My memories of Tim include his incredible skill with models and electronics. I didn’t recognize it at the time, but that skill was evidence of Tim’s awesome analytical intelligence blossoming. I was 18 years old when Tim was killed while serving off the coast of Vietnam. Before he enlisted in the Navy, we spent countless nights watching late night horror movies, building models and rockets, and engaging in adventures some of which I am not at liberty to share.
In 1971 like most juniors I received my high school class ring. Later that year there was an evening activity night at the school. Tim joined me and my usual entourage from school. As the evening was winding down, we went outside and sat on a small hill overlooking the football field. All was well until an acquaintance from school attacked me from behind. I was seated at the time and at a significant disadvantage. We tumbled down the hill and landed on the football field in single combat. I don’t recall how long the engagement lasted, but it ended in a draw as our respective factions pulled the belligerents apart.
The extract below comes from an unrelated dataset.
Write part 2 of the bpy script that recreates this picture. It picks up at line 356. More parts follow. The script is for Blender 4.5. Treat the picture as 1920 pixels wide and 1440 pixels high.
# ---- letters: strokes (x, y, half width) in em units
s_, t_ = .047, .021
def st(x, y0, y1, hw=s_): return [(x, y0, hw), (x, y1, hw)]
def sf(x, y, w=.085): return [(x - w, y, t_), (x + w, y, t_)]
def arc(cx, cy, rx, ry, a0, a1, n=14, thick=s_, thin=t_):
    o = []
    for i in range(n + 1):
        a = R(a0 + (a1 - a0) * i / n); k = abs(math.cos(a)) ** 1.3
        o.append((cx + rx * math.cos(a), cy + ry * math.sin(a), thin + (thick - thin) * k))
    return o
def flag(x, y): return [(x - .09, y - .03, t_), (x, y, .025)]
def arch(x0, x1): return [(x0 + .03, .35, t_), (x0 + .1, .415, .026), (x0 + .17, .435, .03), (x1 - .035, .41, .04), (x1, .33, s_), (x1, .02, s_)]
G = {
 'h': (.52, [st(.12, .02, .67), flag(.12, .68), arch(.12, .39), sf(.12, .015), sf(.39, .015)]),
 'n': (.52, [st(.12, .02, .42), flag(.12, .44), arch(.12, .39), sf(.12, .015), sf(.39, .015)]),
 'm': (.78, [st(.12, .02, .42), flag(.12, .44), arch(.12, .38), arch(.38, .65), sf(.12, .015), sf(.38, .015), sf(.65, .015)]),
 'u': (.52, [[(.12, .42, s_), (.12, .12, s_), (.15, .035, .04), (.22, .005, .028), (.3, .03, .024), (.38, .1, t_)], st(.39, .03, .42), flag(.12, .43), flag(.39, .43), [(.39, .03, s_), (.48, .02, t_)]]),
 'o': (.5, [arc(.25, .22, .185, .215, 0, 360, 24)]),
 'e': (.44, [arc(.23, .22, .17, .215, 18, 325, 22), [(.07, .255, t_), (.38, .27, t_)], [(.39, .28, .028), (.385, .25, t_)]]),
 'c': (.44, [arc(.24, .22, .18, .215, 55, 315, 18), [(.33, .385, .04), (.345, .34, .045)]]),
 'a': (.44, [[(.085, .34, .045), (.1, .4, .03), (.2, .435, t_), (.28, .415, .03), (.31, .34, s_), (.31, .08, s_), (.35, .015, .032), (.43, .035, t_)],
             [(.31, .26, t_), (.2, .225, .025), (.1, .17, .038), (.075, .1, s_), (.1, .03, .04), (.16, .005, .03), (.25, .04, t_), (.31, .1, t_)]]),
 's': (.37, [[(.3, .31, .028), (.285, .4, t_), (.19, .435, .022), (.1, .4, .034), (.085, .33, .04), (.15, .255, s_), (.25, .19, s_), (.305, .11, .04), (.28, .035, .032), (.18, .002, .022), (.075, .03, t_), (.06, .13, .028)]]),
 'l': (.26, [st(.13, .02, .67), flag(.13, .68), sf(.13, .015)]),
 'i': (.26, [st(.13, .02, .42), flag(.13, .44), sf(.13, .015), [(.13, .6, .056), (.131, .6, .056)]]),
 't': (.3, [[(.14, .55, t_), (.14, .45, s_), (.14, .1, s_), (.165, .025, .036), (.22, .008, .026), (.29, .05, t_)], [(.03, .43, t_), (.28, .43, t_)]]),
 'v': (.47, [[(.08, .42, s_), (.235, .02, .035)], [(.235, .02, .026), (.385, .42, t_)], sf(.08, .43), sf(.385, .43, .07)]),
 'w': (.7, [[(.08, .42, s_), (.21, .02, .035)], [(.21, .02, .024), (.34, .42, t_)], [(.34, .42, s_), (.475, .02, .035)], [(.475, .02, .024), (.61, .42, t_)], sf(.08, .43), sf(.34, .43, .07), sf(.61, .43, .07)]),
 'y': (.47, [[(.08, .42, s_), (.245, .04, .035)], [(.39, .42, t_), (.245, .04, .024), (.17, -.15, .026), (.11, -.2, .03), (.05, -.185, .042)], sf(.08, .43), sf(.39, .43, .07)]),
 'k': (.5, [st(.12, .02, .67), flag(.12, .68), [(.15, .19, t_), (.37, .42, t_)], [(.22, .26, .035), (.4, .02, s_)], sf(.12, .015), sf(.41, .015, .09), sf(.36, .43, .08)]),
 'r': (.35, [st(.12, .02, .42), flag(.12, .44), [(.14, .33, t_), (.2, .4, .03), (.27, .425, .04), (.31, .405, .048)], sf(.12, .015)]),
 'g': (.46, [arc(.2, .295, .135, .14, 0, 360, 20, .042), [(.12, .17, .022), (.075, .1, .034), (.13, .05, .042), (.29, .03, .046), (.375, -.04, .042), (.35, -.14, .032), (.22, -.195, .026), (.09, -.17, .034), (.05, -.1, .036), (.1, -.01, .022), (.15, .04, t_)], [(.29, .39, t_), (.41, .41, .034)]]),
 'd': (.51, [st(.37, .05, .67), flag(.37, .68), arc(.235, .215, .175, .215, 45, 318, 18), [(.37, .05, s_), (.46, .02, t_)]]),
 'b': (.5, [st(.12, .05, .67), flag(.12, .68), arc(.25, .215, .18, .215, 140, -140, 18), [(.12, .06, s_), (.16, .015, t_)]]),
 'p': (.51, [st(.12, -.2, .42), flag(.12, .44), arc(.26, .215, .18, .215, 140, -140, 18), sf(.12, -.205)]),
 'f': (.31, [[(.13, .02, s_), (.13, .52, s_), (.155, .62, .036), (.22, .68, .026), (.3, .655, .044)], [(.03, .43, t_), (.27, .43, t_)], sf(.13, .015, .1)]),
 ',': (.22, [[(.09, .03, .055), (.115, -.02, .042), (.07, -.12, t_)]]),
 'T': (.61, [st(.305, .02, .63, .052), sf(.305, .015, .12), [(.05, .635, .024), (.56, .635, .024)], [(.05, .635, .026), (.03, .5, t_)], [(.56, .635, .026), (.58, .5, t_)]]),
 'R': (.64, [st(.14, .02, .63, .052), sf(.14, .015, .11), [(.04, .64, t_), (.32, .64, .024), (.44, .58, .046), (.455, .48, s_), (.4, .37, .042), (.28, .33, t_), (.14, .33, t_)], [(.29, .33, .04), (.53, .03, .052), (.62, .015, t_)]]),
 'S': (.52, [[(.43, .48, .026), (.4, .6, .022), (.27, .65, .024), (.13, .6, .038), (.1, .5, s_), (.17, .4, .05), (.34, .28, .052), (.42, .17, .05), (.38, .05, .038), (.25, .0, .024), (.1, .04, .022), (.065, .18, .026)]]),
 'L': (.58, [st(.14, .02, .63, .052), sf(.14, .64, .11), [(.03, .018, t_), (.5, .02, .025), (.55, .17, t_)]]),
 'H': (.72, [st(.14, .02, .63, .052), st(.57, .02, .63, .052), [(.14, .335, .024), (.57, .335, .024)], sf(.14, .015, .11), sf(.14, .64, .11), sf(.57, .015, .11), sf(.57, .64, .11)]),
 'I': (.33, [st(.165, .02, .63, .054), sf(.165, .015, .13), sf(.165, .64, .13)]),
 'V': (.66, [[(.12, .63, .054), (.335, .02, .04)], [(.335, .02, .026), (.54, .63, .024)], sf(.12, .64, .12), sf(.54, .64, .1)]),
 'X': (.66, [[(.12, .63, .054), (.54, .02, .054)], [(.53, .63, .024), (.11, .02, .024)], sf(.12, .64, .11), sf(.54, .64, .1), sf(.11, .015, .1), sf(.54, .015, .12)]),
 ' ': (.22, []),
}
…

To this day I don’t know what motivated the attack.
On the drive home, I noticed my class ring had fallen off during the affray. It was near midnight on a moonless Saturday night, and my ring was somewhere on an unlighted football field. I decided it was futile to return to the field as the odds of finding the ring were slim even in daylight. Everyone went home and went to bed, or so I thought.
Early Sunday morning my dad followed his usual routine of going outside to retrieve the Sunday paper from the lawn. When he opened our front door, he noticed something scotch taped to the outer side. It was my class ring. While the rest of the town slept, Tim went to his house, retrieved a rake, hiked back to the school, and in the gloom of night raked the football field until he found my ring.
I have no words to describe my gratitude or my sense of loss at the passing of the best friend anyone could ever ask for. Knowing Tim I can’t help but believe he was probably attempting to help someone when tragedy struck. The loss of a friend is still heartfelt to this day.